Wednesday, July 7, 2010

A Handy Thing

I'm sick of looking at my old post, so this one is for my benefit. Well, all of my posts are, really, since I read them more than anyone else. And that's not a plea for sympathy. It's me babbling.

A couple of nights ago, my 13yo came into my room and said, "Y'know? Talking comes in handy."

"Handy?" I said. "Yeah . . ." And I waited.

"When you're, you know, like, in 1st grade or whatever, you don't want to just talk with your friends. You want to play, because talking is boring. But then you get older and realize talking can be kind of fun."

Fun. Or handy, apparently. Okay.

My husband and I just got back from lunch out. It was our first "date" in a while. We've hit that stage where we don't necessarily feel the need to escape our children, so neither of us is desperate for time away. In fact, my idea of a good time is to go to my room at about 8:00 (or earlier) and not come out again until morning. I like to read or work or just enjoy the quiet. You know . . . the lack of that handy thing called talking.

But Ron was out of town for two weeks, and as wonderful a thing as Skype can be, talking or listening to someone--even if you can see them--while the reception comes and goes isn't a blast. It varies from being irritating to being frustrating to being stressful. So we needed to reconnect in person.

The original plan was to go to dinner this past Friday night. And then we got into a fight. We don't get into a lot of those, but this one was a doozy.(Why does the spell checker nab me on that? Come on, we all say 'doozy,' right?) Halfway to the restaurant (we were walking), I turned around and headed home. I was done talking. In fact, I was about as close to speechless as I've been since I was 13 and finding out what a handy thing speech in general is.
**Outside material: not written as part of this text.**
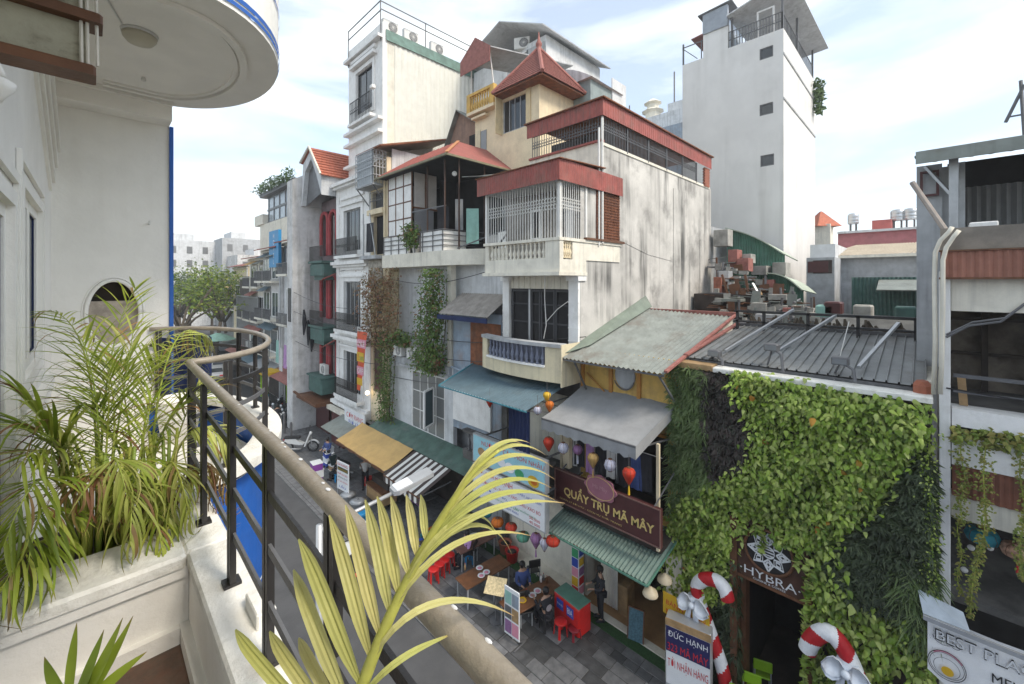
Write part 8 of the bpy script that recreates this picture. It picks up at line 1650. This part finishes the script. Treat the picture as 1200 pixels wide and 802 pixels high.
# food stall below the tan awning
q = onZ(402,588,.03); pb2 = thing('price_board', (q.x,q.y,.03), 'white price board with rows of red and dark lettering at the food stall', 'sign', None, rad(8)); part(pb2,'panel',MB().bev(-.02,-.52,.55,.02,.52,1.95,.01),m_signw,local=True); ORG[pb2] = Vector((0,0,0))
part(pb2,'dark_strip',MB().box(-.026,-.46,1.5,-.021,.46,1.68),mat("strip_dark",(.05,.06,.03),.5,.2),local=True)
for s, m_, z, w_, h_ in (("GÀ RANG",m_redp,1.82,.86,.15),("BÁNH MÌ TRỨNG",m_signy,1.59,.84,.11),("PHỞ XÀO BÒ",m_redp,1.36,.86,.12),("CƠM RANG DƯA BÒ",m_blackp,1.18,.86,.09),("MỲ XÀO HẢI SẢN",m_redp,1.0,.86,.10),("LẨU",m_bluep,.75,.6,.16)): word(pb2,s,m_,(-.026,0,z),RT,UP,w=w_,h=h_)
part(pb2,'leg',MB().box(-.02,-.48,0,.02,-.43,.55).box(-.02,.43,0,.02,.48,.55),m_metal,local=True)
def stockpot(p, label, r_, h, m):
    t = thing('stock_pot', p, label, 'pot', 'pots and buckets at the food stall'); part(t,'vessel',MB().lathe([(r_*.95,0),(r_,h*.1),(r_,h),(r_*1.06,h+.01),(r_*.98,h+.015)],20),m,True,local=True); part(t,'lid',MB().lathe([(r_*1.0,h+.02),(r_*.5,h+.06),(.03,h+.07)],20),m_metal if m is m_metal else m,True,local=True); part(t,'handle',MB().tube([(-.05,0,h+.06),(0,0,h+.12),(.05,0,h+.06)],.012,6),m_iron,local=True)
for px,py,r_,h,m_,lab in ((408,584,.36,.5,m_metal,'left of two big steel stock pots beside the price board'),(420,592,.38,.5,m_metal,'right of two big steel stock pots beside the price board'),(423,606,.36,.5,m_signb,'bright blue bucket in front of the steel stock pots'),(432,560,.34,.28,m_red,'red basin piled at the food stall'),(441,572,.32,.3,m_pink,'faded pink basin beside the red one')):
    q = onZ(px,py,.35); stockpot((q.x,q.y,.04), lab, r_, h, m_)
def stack(px, py, n, label0, ms, sz=(.45,.55,.28), rz=0):
    q = onZ(px,py,.04); z = .04
    for k in range(n):
        t = thing('crate', (q.x+.03*math.sin(k*3),q.y+.03*math.cos(k*2),z), label0[k], 'crate', 'crates and boxes at the food stall', rad(rz+7*math.sin(k*2))); part(t,'box',MB().bev(-sz[0]/2,-sz[1]/2,0,sz[0]/2,sz[1]/2,sz[2]-.03,.02),ms[k%len(ms)],local=True); part(t,'lid',MB().bev(-sz[0]/2-.02,-sz[1]/2-.02,sz[2]-.028,sz[0]/2+.02,sz[1]/2+.02,sz[2],.01),m_signw,local=True); z += sz[2]+.002
stack(385,546,4,['bottom blue and white crate of the stack by the oxblood shutter','second crate up in the blue and white stack by the oxblood shutter','third crate up in the blue and white stack by the oxblood shutter','white lidded top crate of the stack by the oxblood shutter'],[m_bluep,m_signw])
stack(371,566,3,['bottom lilac crate of the short stack nearest the handrail','middle lilac crate of the short stack nearest the handrail','white topped crate of the short stack nearest the handrail'],[m_purple,m_signw],(.5,.6,.38))
stack(392,556,2,['lower grey box beside the dark motorbike','upper tan box beside the dark motorbike'],[m_irong,m_woodl])
q = onZ(447,590,.04); ct = thing('food_cart', (q.x,q.y,.04), 'brown wooden food cart with a white end panel under the tan awning', 'cart', None, rad(0)); part(ct,'body',MB().bev(-.4,-.8,.25,.4,.8,.85,.02),m_woodl,local=True); part(ct,'counter',MB().bev(-.45,-.85,.852,.45,.85,.90,.01),m_wood,local=True); part(ct,'end_panel',MB().box(-.4,.81,.25,.4,.83,.84),m_signw,local=True); part(ct,'shelf',MB().box(-.1,-.8,.9,.35,.8,1.2),m_darkb,local=True)
for s in (-1,1): part(ct,'wheel',MB().lathe([(.2,-.03),(.22,0),(.2,.03)],16,(0,s*.6,.22),axis='y'),m_rub,True,local=True)
q = onZ(470,600,.04); pp = thing('purple_poster', (q.x+.6,q.y,.04), 'purple printed poster standing under the striped awning', 'poster'); part(pp,'panel',MB().box(q.x+.6,q.y-.7,.3,q.x+.63,q.y+.5,1.7),m_purple); part(pp,'leg',MB().box(q.x+.6,q.y-.6,.03,q.x+.63,q.y-.55,.3).box(q.x+.6,q.y+.4,.03,q.x+.63,q.y+.45,.3),m_metal); part(pp,'flower_print',MB().lathe([(.3,0),(.3,-.003)],8,(q.x+.598,q.y-.1,1.1),axis='x'),m_lilac)
for i,(px,py,m_,lab) in enumerate(((495,640,m_bluep,'blue drum lying at the kerb beside the palm rachis'),(500,632,m_lant,'teal plastic tub at the kerb above the blue drum'),(508,626,m_lano,'orange basket among the kerb clutter'),(518,616,m_clow,'white sack among the kerb clutter'),(530,610,m_purple,'purple basket at the top of the kerb clutter'),(541,612,m_alu,'steel bowl on the reddish food table side'),(545,640,m_lanp,'lilac tub beside the reddish food table'),(556,634,m_clow,'white tub beside the reddish food table'),(592,640,m_terra,'terracotta pot on the turf strip left of the pale floor'),(600,650,m_red,'red bucket on the turf strip left of the pale floor'))):
    q = onZ(px,py,.3); t = thing('tub', (q.x,q.y,.05), lab, 'tub', 'tubs and buckets along the kerb'); part(t,'vessel',MB().lathe([(.2,0),(.26,.42),(.28,.43),(.25,.43),(.2,.3)],14),m_,True,local=True); part(t,'contents',MB().ball((0,0,.32),.2,10,5,.6),m_darkb,True,local=True)
# kiosk, bollards, clothes rack at the bend
kk = thing('kiosk', (11.8,42.2,0), 'small kiosk with a yellow top and lime green posts down the street', 'kiosk')
for x in (10.9,12.5):
    for y in (41.4,43.2): part(kk,'post',MB().box(x-.06,y-.06,0,x+.06,y+.06,2.6),m_lime)
part(kk,'roof',MB().bev(10.7,41.2,2.6,12.7,43.4,3.0,.1),m_signy); part(kk,'counter',MB().box(10.95,41.5,0,11.05,43.1,1.0),m_signb)
for i,(px,py) in enumerate(((333,508),(341,520))): q = onZ(px,py,.03); solo('bollard', MB().lathe([(.09,0),(.09,1.3),(.07,1.42),(.02,1.45)],12,(q.x,q.y,.03)), m_irong, ['iron bollard further down the street by the motorbike row','iron bollard beside the white motorbike'][i], 'bollard', group='iron bollards')
for i,(y,z,m_,lab) in enumerate(((38.5,4.6,m_lilac,'lilac dress hanging over the motorbike row'),(39.6,4.2,m_clow,'white garment hanging over the motorbike row'),(37.2,3.6,m_terra,'rust coloured garment hanging over the motorbike row'),(40.6,4.8,m_mint,'mint banner hanging over the motorbike row'))):
    g = MB()
    for k in range(5): g.quad((11.6+.05*math.sin(k*2),y+.16*k,z-1.0),(11.6+.05*math.sin(k*2+2),y+.16*(k+1),z-1.0),(11.6,y+.14*(k+1),z+1.0),(11.6,y+.14*k,z+1.0))
    solo('street_garment', g, m_, lab, 'clothes', group='garments hung over the street')
# overhead cables
cbm = [((11.9,8.7,7.45),(11.95,22.2,5.6),.3),((12.0,12.6,11.6),(12.0,22.2,11.2),.5),((12.0,24.2,12.2),(12.3,33.0,11.8),.3),((11.9,5.2,6.9),(11.9,12.5,6.7),.25),((11.95,22.2,9.5),(10.5,33.2,10.2),.5),((10.4,33.2,7.8),(12.4,48,8.2),.8),((12.0,8.4,9.1),(12.0,22.3,8.4),.5),((12.0,22.3,8.4),(10.5,33.2,8.8),.4),((11.9,8.5,8.3),(11.95,22.2,7.2),.35),((11.9,-.2,8.9),(12.0,-6,9.2),.2),((11.9,22.2,6.2),(10.6,33.2,6.6),.3)]
for i,(a,c,s) in enumerate(cbm):
    a, c = Vector(a), Vector(c); solo('overhead_cable', MB().tube([a.lerp(c,k/12)+Vector((-.15*math.sin(math.pi*k/12),0,-s*math.sin(math.pi*k/12))) for k in range(13)],.016,5), m_iron, ['thin cable sagging below the cream bowed balcony','thin cable looping across the grey wall over the creepers','thin cable strung between white and red arched houses','thin cable along the ochre wall over the grey awning','upper cable from the drain pipe to the grey slab wall','cable leading past the grey slab down the street','black cable sagging from the bowed balcony to the drain pipe','black cable sagging past the red arched house','lower black cable crossing the grey house front','black cable along the cafe front','lower black cable from the drain pipe to the grey slab wall'][i], 'cable')
# ================================================================ light air haze
hz = MB().box(-30,-40,-1.2,90,185,32); ho = bpy.data.objects.new('haze', hz.mesh('haze', None)); COL.objects.link(ho); ho['kind'] = 'stuff'
hm_ = bpy.data.materials.new('haze'); hm_.use_nodes = True; hn_ = hm_.node_tree.nodes; hn_.remove(hn_['Principled BSDF']); pv = hn_.new('ShaderNodeVolumePrincipled'); pv.inputs['Color'].default_value = (.93,.96,.99,1); pv.inputs['Density'].default_value = .0012; pv.inputs['Anisotropy'].default_value = .3
hm_.node_tree.links.new(pv.outputs[0], hn_['Material Output'].inputs['Volume']); ho.data.materials.append(hm_)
An hour later we were fine, and not because we talked about it. No, that wouldn't have been brilliant. It's been five days, and talking about it still wouldn't be brilliant. And at this point, there's no . . . well, no point to it. The issue we were arguing about is over and done, gone, finished. I'm perfectly fine with letting that sleeping dog lie (not my husband--the subject).

I've always been a big believer in talking things out. I like closure. I love it. I need it. I'm a little addicted to it. And I love talking. A lot. And I'm more than a little addicted to it. It's handy. I'll agree wholeheartedly with my 13yo on that one.

But sometimes--and I'm no marriage expert here--NOT talking things out with your spouse is the way to go. I'm not talking about sweeping problems under the mat (I'm wondering how many metaphors I can use in one post). I'm talking about realizing that for the sake of not making a mountain out of a mole hill (which I've never seen, by the way--a mole hill--so I don't know how close to a mountain one is in the first place) (I'm also going for a lot of parenthetical asides here), it's okay to just pretend the problem wasn't there in the first place, especially when you're pretty sure it's going to be a one-time kind of problem.

And you can always say, "Remember back when . . ." if the problem does come back. I'm sure that's something every marriage expert would support. Right?

So our lunch today was nice. The food wasn't great, but we don't eat out for the food. We eat out so we can just pay attention to each other for an hour. And so we can talk--if we feel the need.


Maryanne said...

This post has inspired curiosity. :) But I agree-- there are certain things that talking about set us off against each other. They are differences of opinion or looking at things and we're not going to change each others' minds about. So I too think they're better not to talk about (unless I'm itching for a fight).

Bobbie said...

It was a terribly boring argument about our oldest's text usage. I'm for trying to understand how a teen thinks. Ron's more interested in experimenting and trying to get them to think his way. He's never heavy handed about it, but, in this case, he was simply wrong. :-) It's what happens when you put two people together from completely different childhoods and then expect them to figure out how to usher their own kids through childhood in a healthy way. It's the basis for a lot of potential fighting.